Before signing the accord, Sheikh Abdullah and Mirza Afzal Beg issued a series of statements wherein it was mentioned that New Delhi had agreed to restore pre-53 status. Amid massive protests, the Plebiscite Front Council discussed the terms and conditions of the accord and ratified it on February 15. A few members opposed it. Sofi Muhammad Akbar and Advocate G N Hagroo were two of them.  

On February 15, 1975, the Plebiscite Front gave consent to Indira-Abdullah Accord and on February 28 Kashmiris responded to Pakistan Prime Minister, Zulifkar Ali Bhutto’s strike call. The strike paralysed life in Kashmir. But on March 3 when Sheikh Abdullah arrived in Srinagar the same people accorded a rousing reception to him. While the saner elements across the globe were trying to understand the strange behaviour of Kashmiris, Sheikh Abdullah had strong reasons to feel depressed. He was ditched by Madam Gandhi by informing the Parliament about the accord on February 24; something which she was not supposed to do as per an unwritten agreement between the duo.

Sheikh Abdullah received the shocking news at Jammu and expressed his reluctance to go to Raj Bhawan where he had to take oath as chief minister of the state. According to Shabnam Qayoom, Indira Gandhi when informed about Sheikh’s reluctance, urged the governor, L K Jha to allow Mir Qasim, who had submitted his resignation, to continue as chief minister.  Gandhi also urged Jha to tell Qasim to follow her directions on Nedous Hotel Issue.  The lease of the hotel had expired recently and the government had plans to lease it out to another party. This, according to Shabnam, forced Sheikh to sign the accord.
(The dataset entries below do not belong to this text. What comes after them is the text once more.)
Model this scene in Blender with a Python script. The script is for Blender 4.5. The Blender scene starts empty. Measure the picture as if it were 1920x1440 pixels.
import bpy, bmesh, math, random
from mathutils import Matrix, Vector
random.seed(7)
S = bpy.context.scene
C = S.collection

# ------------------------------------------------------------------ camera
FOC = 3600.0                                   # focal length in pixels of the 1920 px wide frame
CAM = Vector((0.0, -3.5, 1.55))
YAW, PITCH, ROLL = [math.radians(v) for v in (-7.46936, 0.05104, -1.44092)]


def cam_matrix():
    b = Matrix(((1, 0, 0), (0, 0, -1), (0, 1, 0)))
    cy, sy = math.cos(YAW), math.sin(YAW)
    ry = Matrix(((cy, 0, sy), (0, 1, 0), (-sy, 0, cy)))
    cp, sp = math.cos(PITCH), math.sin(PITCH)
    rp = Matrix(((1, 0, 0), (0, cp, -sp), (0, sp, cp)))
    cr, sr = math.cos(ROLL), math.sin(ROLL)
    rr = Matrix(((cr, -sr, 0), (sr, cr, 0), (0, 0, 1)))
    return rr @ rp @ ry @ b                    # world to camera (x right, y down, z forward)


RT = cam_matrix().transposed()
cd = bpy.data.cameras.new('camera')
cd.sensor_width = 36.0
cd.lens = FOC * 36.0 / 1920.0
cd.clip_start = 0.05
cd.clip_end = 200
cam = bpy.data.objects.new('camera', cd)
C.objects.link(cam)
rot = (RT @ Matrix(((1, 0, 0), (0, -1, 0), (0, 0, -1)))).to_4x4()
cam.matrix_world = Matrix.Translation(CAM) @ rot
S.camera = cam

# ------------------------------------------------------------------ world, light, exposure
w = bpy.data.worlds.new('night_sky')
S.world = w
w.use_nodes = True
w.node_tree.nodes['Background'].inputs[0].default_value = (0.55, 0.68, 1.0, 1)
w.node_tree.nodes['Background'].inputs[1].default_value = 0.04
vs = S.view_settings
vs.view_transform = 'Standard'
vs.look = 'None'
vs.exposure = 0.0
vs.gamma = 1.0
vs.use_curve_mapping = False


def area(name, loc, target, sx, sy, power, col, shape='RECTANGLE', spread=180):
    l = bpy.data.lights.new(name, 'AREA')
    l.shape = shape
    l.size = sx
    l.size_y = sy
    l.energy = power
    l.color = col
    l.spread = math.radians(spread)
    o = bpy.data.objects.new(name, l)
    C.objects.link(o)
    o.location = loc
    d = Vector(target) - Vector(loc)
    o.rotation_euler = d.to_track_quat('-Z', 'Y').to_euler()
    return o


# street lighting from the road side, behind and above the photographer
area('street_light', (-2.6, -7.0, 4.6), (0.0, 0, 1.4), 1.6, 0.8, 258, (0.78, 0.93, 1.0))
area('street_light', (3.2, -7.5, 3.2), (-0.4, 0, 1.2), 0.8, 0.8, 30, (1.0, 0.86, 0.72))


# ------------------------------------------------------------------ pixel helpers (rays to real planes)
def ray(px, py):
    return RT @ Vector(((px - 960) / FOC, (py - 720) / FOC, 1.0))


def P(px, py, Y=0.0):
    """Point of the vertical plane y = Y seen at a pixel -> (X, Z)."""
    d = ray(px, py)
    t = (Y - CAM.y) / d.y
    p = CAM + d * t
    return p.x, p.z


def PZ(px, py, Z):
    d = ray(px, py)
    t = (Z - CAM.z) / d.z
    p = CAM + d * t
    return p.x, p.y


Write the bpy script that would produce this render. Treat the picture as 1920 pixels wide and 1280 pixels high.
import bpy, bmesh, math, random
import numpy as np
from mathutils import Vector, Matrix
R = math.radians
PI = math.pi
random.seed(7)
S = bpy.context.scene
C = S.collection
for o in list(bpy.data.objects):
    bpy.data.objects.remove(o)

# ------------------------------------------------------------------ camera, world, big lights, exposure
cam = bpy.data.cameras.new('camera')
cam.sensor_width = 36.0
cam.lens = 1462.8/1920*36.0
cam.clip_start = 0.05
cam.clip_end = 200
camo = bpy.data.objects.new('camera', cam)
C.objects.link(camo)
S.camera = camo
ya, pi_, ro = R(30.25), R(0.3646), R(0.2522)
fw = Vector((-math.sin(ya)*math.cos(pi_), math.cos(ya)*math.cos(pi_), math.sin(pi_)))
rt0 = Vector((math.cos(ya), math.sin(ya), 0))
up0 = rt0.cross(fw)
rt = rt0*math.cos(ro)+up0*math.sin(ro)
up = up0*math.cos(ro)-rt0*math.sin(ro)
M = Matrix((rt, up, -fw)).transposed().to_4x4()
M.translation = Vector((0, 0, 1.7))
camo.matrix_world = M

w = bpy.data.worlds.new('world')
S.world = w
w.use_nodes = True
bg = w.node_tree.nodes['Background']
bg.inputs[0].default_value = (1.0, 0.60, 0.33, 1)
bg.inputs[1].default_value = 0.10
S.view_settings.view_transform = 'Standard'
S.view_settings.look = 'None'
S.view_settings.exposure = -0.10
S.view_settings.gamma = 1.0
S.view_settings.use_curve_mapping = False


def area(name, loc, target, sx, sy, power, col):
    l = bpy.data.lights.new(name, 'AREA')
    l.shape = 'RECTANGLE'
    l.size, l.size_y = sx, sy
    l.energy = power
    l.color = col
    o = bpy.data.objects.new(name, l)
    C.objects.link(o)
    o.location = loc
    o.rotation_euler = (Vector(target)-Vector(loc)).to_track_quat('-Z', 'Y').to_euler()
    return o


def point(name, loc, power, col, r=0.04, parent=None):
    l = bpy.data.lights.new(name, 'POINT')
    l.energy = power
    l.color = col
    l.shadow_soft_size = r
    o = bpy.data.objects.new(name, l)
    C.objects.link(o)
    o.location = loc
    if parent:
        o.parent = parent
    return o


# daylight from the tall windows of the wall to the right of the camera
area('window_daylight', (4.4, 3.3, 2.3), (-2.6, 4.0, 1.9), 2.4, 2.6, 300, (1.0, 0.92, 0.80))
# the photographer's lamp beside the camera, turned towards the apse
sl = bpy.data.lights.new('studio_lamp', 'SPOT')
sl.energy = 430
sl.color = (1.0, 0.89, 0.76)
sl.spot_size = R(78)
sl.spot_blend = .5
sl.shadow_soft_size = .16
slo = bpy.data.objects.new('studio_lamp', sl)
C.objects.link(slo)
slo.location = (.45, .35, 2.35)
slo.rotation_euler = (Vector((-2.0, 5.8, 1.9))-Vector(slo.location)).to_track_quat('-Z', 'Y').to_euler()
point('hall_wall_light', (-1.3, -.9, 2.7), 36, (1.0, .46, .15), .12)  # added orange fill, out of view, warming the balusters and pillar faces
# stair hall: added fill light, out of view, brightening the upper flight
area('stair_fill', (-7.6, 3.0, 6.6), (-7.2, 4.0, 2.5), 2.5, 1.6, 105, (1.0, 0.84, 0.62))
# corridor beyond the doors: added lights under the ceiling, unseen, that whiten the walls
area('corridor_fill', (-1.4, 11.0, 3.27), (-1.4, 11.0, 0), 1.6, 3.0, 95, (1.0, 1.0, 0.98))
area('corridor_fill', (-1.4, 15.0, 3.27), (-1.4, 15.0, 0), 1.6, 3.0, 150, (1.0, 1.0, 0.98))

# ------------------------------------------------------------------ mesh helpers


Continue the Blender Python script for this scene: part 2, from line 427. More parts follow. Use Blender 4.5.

According to Qayoom, Mir Qasim persuaded Sheikh to attend the function. He agreed and later accused the media of misinterpreting some of the clauses of the accord. “I will apprise the people of the terms and conditions of the accord soon. No mention has been made about my correspondence with the Prime Minister”, he said.

Justifying the accord, Sheikh writes on page 837 of his autobiography:  “It was not a deviation from the basic stand. It was change of strategy. We shifted our struggle from streets to the table.”